Unlike China where the economy seems to have slowed and to be struggling from weakening demand and debt, the Japanese economy is positively bloomy.
Unemployment is at multi decade lows, retail sales have perked up, especially in department stores (even though household spending generally has weakened a little), exports are on the improve and the outlook is for more of the same.
Inflation is at last positive – but still well short of the Bank of Japan’s 2% target and will remain so because wage growth is also weak.
Yesterday another key indicator, industrial production for April revealed a bounce back from a sluggish march (and end to the financial year).
In fact the rebound into April was at the fastest pace in almost six years, since 2011 in the aftermath of the pick up in electronics and car production after the dislocations caused by the Fukushima earthquake, tsunami and nuclear power plant problems.
Japan’s industrial output rose 4.0% in April from March, the strongest growth since posting a 4.2% jump in June 2011. It followed a revised 1.9% fall in March, according preliminary data from the Ministry of Economy, Trade and Industry yesterday. The figures will be confirmed in mid-June.
The ministry said the jump was due primarily to solid growth in production of transport equipment, machinery and electronic devices and components, in that order. The annual pace of production growth also picked back up, accelerating to 5.7% after slowing to a pace of 3.5% in March.
Reuters says Japanese analysts believe the strong rise closely correlates with gross domestic product data.
Japanese GDP grew by an annualised 2.2% in the three months to March, according to the first estimate from Japan’s Cabinet Office released in early May.
That was up a full percentage point from growth of 1.2% in the previous quarter and well above market forecasts.
Quarter-on-quarter GDP rose 0.5% in the first quarter, accelerating from a 0.3% rise in the previous quarter.
The Japanese economy grew in the first quarter at the fastest rate in a year to mark the longest period of expansion in a decade, thanks to solid exports and a helpful boost from private consumption.
Manufacturers surveyed by the ministry expect output to fall 2.5% in May and rise 1.8% in June. The Ministry of Economy, Trade and Industry thought kept its assessment of production unchanged, saying that production was picking up.

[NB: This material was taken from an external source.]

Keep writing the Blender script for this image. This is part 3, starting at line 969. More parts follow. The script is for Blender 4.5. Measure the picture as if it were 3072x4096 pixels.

Figures out earlier this week showed that Japan’s unemployment rate held steady at 2.8% while the jobs-to-applicants ratio, (an important indicator) hit 1.48 in April, exceeding the peak in the July, 1990 reading (which was in the midst of the great Japanese economic bubble).
But despite the very tight labour market and growing shortages of staff, (and anecdotal reports of Japanese shops and restaurants bering forced to close early because they can’t get enough staff to stay open), there is still little upward pressure on wages.
That is frustrating the Bank of Japan and the Government which want a wages explosion of sorts to help push inflation towards its goal of2%. Prices were up by just 0.4% on a year ago in April ad should have reached 2% in 2016.
Data released late in may showed the country’s export machine is back in top gear.
In fact exports rose for a 5th straight month in April, as shipments of semiconductors and steel rose. Exports rose 7.5% in April from a year ago, after a 12% rise in March. Imports surged 15.1%, rising for the fourth straight month on rising energy costs.